Durard shared insights about City Light’s program on a call with utilities from all over the country a few weeks ago. Even though the rules for community solar differ substantially state by state, she says, “People still had a ton of questions about marketing, interest, and how to get to their customers, because they’re hearing it from their customers.”
A handful of organizations and initiatives elsewhere are working to bring solar to the masses, too. Crowdfunding platform Mosaic, based in Oakland, Calif., connects people going solar to investors who can lend them some money — as little as $25 — to make it happen. GRID Alternatives, also out of Oakland, doesn’t just hook up low-income folks with solar systems for little-to-no upfront cost — the nationwide nonprofit puts up those panels with volunteers and job trainees, providing education and hands-on experience. And Colorado’s community solar gardens legislation requires that at least 5 percent of each project is allocated to low-income residents.

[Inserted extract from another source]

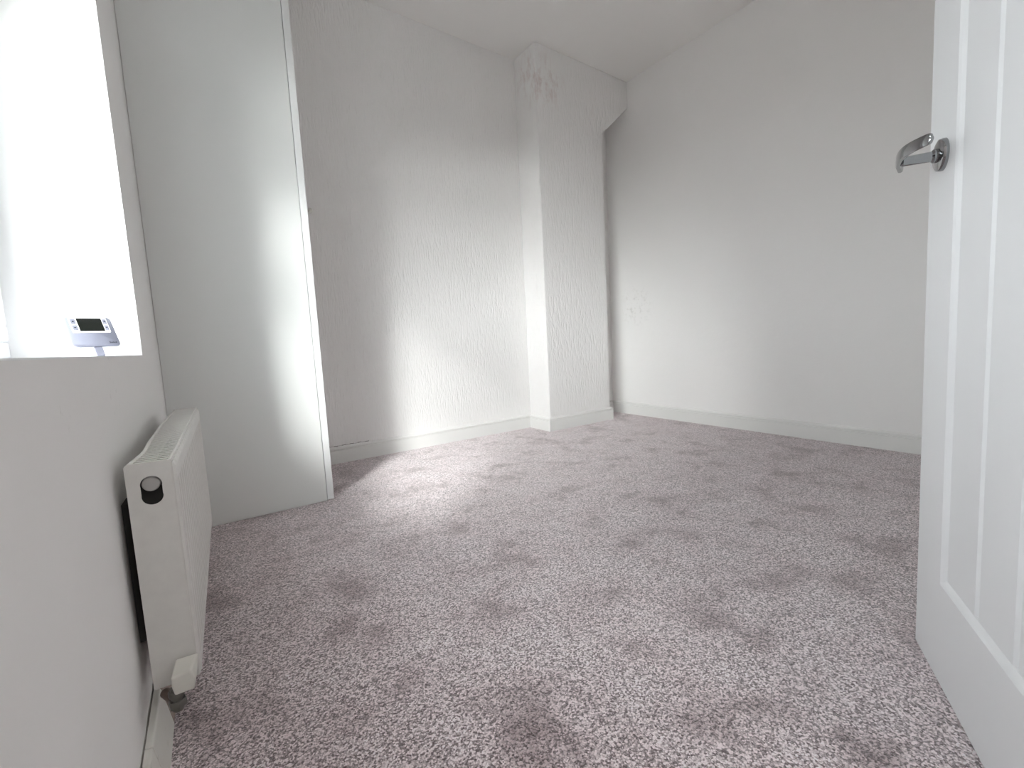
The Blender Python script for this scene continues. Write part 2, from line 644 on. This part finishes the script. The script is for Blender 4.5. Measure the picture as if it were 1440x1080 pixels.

John Farrell of the Institute for Local Self-Reliance, who’s written plenty for Grist about solar, says more shared solar power means more power to the people. “I see community solar — and solar installations in general — as not only a democratizing force in terms of economics, and sharing the wealth of energy production, but also in terms of the politics,” he says, “making people aware that we can make different energy choices than we’ve made in the past and the power doesn’t have to reside in the same utility.”
Hey, if notoriously sun-starved Seattle can bank on solar, places like Florida will soon be out of excuses.